あなたは公園の中で人を殴った暴行事件で逮捕されてしまいました。でもあなたは殴っていない。否認しています。裁判で目撃者が検察側証人が法廷に出てきてこう証言します。「被告人が、被害者を殴っているところを見ました!」。さて、弁護人が証人に尋問する番です。弁護人は何を聞くべきでしょうか。
これが刑事裁判の「反対尋問」の場面です。さて、弁護人はこんなことを考えているとしましょう。事件があった時間は夜の11時。現場は広い公園の真ん中で街灯もない。公園の入り口から見ただけの証人に、殴るところが見えたはずはない。
尋問技術のない弁護人は、こう聞いてしまいます。「真っ暗なのに本当に見えたんですか?」すると証人は「見えましたよ」と答えます。「どうしてそんなに暗いのに見えたんですか?」「月明りもありましたし、だいたい、殴っている人の動きなんて暗くても見えますよ」「そんなに遠くから見えたはずがないでしょう?」「私、昔から目はいいんです」証人と言い合いになって、効果的な情報を証人から聞き出すことはできませんでした。
基礎的な尋問技術を持った弁護人はこう聞きます。「あなたが目撃したという時間は、夜の11時でしたね」これには、「はい」と答えるしかないでしょう。「見た相手がいたのは、公園の中でしたね」「周りに街灯はありませんね」「あなたが立っていた場所は、公園の入り口ですね」「公園の入り口にも街灯はないですね」。そして弁護人は、裁判官に対する最終弁論でこう述べました。「夜、街灯もないような状況で、公園の入り口からしか見ていないことを証人も認めていました。暗い中で、遠くで殴ったのが見えたはずがありません」証人に反論を許さず、言いたいことを裁判官に伝えることができました。

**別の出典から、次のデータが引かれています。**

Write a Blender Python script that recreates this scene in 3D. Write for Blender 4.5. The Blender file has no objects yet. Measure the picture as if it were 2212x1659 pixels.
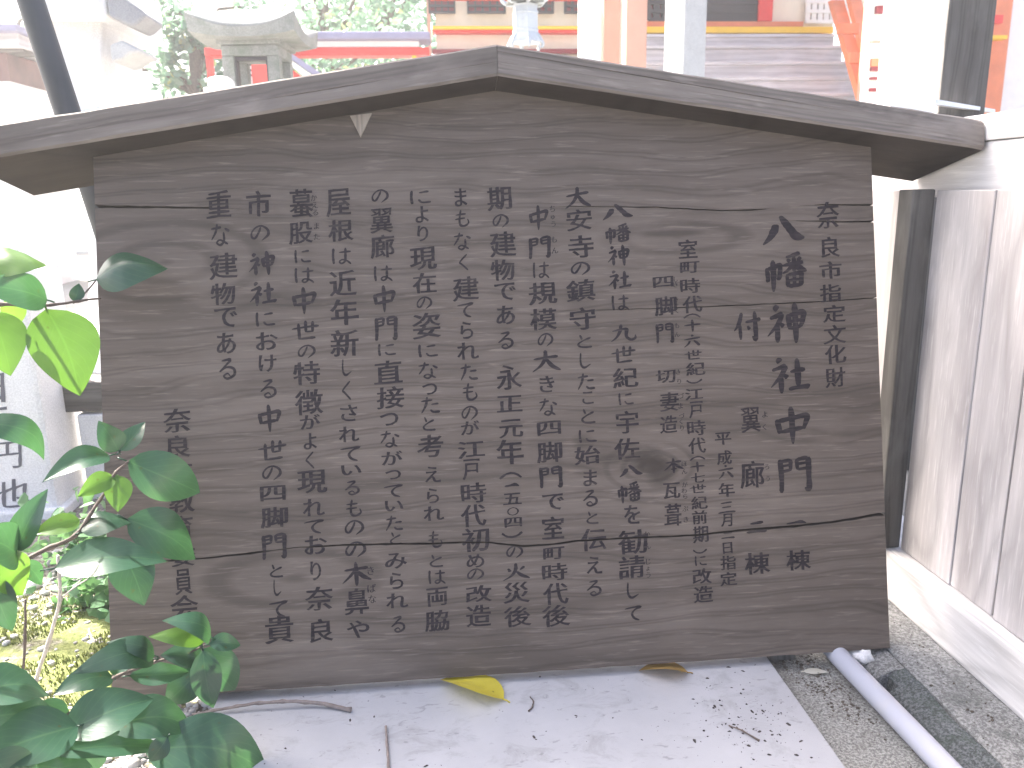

どちらが説得力があるかは、一目瞭然です。テレビドラマとは違い、証人が「実は見えてなかったんです」などと泣き崩れるようなことはめったにありません。証人に反論させず、主張に必要な事実を獲得する視点が重要なのです。
これは反対尋問のごくごく基本的な技術を紹介したものです。しかし、我が国の弁護士の尋問技術は優れているとはいいがたく、我々が研修の講師などを務めていても、前者のような尋問を繰り返してしまう弁護士が多数いるというのが偽らざる実感です。
特に事実関係を争う事件では、法廷での反対尋問技術が勝負を分けます。
事実を争う事件に勝つための反対尋問技術は、今や刑事弁護人にとって必要不可欠なものなのです。